Learning for the future, TEPL SIG and George Siemens

Sometimes adverse weather conditions can work in your favour and our increasingly connected world is making it far easier to cope without being in an office. Yesterday, I was supposed to be in Oxford at a Sakai implementation meeting, but due to the weather I decided that it probably wasn’t the best idea to be venturing out on planes and trains. However, through the magic of twitter I spied that the talk by George Siemens at Glasgow Caledonian University was being streamed, so I logged in and was able to join the TEPL SIG meeting. Simultaneously, again through the magic of twitter, I was also able to keep an eye on what was happening in Oxford via the #sakaiuk twitter stream.

Formerly the Supporting Sustainable eLearning SIG, the Technology Enhanced Professional Learning (TELP) SIG has held a series of seminars around key challenges for learning; learning for work; learning to learn; learning for change and the topic George Siemens tackled yesterday – learning for the future.

As George talked about increased connectivity, the role of activity streams such as twitter feeds, and the notion of fluid centres of information coalescing around topics/communities at different times. I couldn’t help reflecting that this increasingly how my working life is lived (for want of a better word). In my context, being (almost) constantly connected, and having fluid information centres actually allows me to far more effective and as yesterday so clearly illustrated, almost be in three places at once. However, for traditional HE and in fact any level of education, moving from the traditional boundaries of the (almost totally teacher) pre-determined course to one that is more connected and fluid such as the Massively Open Online courses George runs with Stephen Downes and others is still a huge challenge. How can everyday teaching and learning practice adapt to use these fluid centres effectively?
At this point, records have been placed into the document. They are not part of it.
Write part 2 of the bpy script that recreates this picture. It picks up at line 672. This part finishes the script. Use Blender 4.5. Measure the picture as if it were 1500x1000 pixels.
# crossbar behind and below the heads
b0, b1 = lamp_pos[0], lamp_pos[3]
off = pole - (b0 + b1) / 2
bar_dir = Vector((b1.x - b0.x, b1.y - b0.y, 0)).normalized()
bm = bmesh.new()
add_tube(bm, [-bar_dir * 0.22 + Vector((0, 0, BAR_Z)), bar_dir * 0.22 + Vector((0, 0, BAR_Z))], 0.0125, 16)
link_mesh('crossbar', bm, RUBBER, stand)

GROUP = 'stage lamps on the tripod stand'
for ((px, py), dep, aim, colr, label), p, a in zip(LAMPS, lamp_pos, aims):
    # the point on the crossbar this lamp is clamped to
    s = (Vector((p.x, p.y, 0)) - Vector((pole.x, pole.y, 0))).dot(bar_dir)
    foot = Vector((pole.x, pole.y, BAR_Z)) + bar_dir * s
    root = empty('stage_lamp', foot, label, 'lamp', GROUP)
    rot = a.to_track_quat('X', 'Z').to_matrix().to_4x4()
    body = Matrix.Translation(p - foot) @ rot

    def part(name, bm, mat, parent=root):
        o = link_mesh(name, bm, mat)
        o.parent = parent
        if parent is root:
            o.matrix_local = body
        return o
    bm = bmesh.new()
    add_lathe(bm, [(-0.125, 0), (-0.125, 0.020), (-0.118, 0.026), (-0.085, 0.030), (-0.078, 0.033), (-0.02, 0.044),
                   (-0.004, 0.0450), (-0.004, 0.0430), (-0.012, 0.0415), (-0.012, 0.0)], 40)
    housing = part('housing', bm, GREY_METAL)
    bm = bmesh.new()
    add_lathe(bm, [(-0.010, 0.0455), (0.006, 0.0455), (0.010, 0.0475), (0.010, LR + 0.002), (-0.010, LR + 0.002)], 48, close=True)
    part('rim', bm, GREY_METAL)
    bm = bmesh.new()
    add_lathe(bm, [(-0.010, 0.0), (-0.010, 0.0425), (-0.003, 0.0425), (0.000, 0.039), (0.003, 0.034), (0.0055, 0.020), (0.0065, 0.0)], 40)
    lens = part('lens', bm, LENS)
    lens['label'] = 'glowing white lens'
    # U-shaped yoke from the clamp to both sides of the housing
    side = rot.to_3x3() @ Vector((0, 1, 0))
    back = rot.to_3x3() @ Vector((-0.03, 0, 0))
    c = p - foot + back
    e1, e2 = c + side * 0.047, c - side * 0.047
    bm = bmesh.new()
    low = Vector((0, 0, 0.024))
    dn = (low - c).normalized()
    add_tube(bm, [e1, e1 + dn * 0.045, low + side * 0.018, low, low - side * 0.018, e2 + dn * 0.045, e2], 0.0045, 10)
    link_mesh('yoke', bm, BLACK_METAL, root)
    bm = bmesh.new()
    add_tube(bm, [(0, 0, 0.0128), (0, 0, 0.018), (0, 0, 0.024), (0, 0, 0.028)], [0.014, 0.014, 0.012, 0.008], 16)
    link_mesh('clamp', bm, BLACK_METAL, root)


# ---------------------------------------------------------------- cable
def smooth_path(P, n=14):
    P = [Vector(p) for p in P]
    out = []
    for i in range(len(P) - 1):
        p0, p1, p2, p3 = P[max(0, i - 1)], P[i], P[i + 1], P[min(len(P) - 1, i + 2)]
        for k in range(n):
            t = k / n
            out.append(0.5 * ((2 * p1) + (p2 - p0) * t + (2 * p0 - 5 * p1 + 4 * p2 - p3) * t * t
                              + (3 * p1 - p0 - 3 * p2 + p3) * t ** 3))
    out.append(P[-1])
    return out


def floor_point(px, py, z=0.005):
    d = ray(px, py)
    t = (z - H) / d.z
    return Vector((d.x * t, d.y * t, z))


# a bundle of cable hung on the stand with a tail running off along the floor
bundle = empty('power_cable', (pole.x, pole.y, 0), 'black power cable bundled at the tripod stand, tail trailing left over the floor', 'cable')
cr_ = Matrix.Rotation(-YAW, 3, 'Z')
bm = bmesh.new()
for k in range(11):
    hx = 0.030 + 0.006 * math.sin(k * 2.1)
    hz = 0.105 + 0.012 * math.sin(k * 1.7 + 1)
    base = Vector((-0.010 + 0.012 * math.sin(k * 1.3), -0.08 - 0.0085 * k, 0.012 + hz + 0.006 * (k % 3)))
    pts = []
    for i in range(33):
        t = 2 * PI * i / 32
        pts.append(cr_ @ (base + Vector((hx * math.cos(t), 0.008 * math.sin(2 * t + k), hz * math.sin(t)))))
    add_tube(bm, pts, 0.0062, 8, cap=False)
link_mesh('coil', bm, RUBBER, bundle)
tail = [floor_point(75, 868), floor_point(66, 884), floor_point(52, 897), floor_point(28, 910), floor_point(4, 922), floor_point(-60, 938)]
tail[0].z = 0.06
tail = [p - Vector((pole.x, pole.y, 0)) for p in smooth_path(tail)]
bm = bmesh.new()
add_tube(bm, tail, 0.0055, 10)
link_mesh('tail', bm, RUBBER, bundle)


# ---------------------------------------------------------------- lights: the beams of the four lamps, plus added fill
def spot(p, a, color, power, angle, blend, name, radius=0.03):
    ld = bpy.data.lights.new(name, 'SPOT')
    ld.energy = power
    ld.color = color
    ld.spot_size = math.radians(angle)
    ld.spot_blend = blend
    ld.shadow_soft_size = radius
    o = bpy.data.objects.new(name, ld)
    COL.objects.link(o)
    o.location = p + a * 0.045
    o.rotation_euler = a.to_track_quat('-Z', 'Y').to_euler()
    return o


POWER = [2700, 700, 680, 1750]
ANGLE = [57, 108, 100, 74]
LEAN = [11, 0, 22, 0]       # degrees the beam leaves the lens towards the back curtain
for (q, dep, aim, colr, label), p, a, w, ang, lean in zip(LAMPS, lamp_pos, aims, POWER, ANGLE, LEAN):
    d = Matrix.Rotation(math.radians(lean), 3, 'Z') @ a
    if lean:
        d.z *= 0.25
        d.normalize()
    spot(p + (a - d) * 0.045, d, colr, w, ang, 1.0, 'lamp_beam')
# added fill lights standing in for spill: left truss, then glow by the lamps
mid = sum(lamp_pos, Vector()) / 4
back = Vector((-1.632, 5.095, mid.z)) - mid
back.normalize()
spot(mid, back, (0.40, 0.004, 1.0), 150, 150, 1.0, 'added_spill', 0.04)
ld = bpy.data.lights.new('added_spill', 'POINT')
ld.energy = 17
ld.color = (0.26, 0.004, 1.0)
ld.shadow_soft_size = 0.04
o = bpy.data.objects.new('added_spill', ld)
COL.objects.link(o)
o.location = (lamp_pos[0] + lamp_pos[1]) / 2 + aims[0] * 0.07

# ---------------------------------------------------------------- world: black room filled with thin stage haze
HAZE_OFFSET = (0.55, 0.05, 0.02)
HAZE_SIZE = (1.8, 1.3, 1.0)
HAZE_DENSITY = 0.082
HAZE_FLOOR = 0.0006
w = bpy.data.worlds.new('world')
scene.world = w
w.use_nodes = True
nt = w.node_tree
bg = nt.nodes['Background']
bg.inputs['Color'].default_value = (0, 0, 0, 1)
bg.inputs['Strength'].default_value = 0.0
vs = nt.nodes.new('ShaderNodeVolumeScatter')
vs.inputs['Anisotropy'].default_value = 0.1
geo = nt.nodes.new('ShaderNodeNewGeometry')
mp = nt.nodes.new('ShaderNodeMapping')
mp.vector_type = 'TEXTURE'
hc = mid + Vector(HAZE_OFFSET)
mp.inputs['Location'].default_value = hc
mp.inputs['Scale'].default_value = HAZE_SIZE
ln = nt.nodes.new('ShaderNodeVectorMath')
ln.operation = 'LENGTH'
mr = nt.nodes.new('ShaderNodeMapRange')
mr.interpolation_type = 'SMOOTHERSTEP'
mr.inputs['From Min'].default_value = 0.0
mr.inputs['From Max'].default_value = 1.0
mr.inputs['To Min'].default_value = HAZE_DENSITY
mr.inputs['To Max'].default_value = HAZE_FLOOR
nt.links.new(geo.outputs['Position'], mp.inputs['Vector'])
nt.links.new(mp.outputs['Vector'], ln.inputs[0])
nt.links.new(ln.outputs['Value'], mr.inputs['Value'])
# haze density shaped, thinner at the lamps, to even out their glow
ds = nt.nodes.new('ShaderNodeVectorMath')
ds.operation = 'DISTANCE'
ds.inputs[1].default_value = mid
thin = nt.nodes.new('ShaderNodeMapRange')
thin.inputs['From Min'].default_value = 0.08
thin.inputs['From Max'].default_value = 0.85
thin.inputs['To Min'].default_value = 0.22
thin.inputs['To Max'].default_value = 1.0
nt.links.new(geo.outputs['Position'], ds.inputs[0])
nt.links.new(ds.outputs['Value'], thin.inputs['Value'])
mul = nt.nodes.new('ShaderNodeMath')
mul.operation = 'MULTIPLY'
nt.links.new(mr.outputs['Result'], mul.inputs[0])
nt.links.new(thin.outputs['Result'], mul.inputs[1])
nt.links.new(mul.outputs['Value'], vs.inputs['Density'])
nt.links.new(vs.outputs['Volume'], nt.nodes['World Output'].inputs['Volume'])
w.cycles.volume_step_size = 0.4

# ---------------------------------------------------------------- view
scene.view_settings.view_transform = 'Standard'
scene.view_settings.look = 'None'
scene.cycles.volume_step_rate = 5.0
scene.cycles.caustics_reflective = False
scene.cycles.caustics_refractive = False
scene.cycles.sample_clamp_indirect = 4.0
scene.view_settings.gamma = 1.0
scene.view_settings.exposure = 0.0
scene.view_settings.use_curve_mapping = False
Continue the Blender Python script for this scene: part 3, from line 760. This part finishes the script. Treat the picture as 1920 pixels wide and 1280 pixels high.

George also spoke about the notion of the world of data, and how we need to recognise that all our online interactions are data too. Increasingly it is our data streams which define us and more importantly how others perceive us. I already find it scary how accurate some retailers are at customer profiling and sending me links to books I want to read before I know I want to read them. And of course, the recent twitter joke trial and the current situation with wikileaks are starting to draw new battlelines around freedom of speech, freedom of information and covert (and not so covert) government pressure on service providers and individuals.

However on a more positive note, George talked about the iKLAM (integrated knowledge and learning analytics) model, which looks at bringing together physical and locational data with online activities to improve personal learning knowledge evaluation. This could be a key transition point allowing the move from the traditional “bounded” course to a place where “intelligent curriculum meets analytics meets social network meets personal profile” which would bring more peer participatory pedagogy. A semantic curriculum could also bring around shifts in assessment allowing more augmented, peer related, and more engaging.

Of course, George did acknowledge that this shift was not a natural progression and our institutional culture is not going to change overnight. However I do think that we are starting to see changes in attitudes towards data, and more importantly the effective use of data.

In the JISC Curriculum Design programme, great leaps are being made by projects in terms of streamlining their data collection processes and workflows for course approval and validation and relating them to what is actually delivered. The Dynamic Learning Maps project (part of the JISC Curriculum Delivery programme) is an example of bringing a variety of institutional based information and allowing students to add/personalise their maps with their own resources. The LUCERO project at the OU is investigating use linked data for courses and Liam Green-Huges has just written an guest blog on his experiments with their linked data store, including using course data in Facebook. Well worth a read if you are interested in using linked data.

I had to delve into other steams in the afternoon, but the discussions continued and a top ten recommendations for future learning were created:

    1. Open up educational resources
    2. Widen out debate discussion on Connections, Clouds, Things, and Analytics
    3. Think of how to readically change professional learning/staff development in higher education to embrace these ideas
    4. Think about the skills/ compenetcies and minsets required of academics for future learning
    5. Move away from the ‘one size fits all’ IT model
    6. Change the mindsets of academics required for future
    7. Find ways to implement and use analytics
    8. Rethink assessment – not just content but the ‘form’ of assessment as well
    9. Make sure organisational change is constant (e.g. continual professional learning)
    10. Consider the necessity of digital literacies and what this means for the intelligent curriculum

George’s presentation is available on slideshare.

4 thoughts on “Learning for the future, TEPL SIG and George Siemens

  1. Hi Sheila,

    It’s interesting to see the learning analytics/business intelligence concept is coming to the fore. Dipping into to George’s recent Connect@NMC session http://www.nmc.org/connect/2010/dec/03 it’s clear this is going to feature in the next Horizons Report and already JISC are funding research in this area through a recent Business Inteligence funding call and JISC infoNet BI kit http://www.jiscinfonet.ac.uk/bi

    I was kicking myself for missing George’s session yesterday, but fortunately (via @alisonl) I’ve found a recording of the session http://gcal.emea.acrobat.com/p94698893/

    Martin

  2. Post Very Interestin. I agree with the topic 6 “Change the mindsets of academics required for future” I think today the mindset of teachers is very outdated, but this scenario is changing, because nobody wants to fall behind.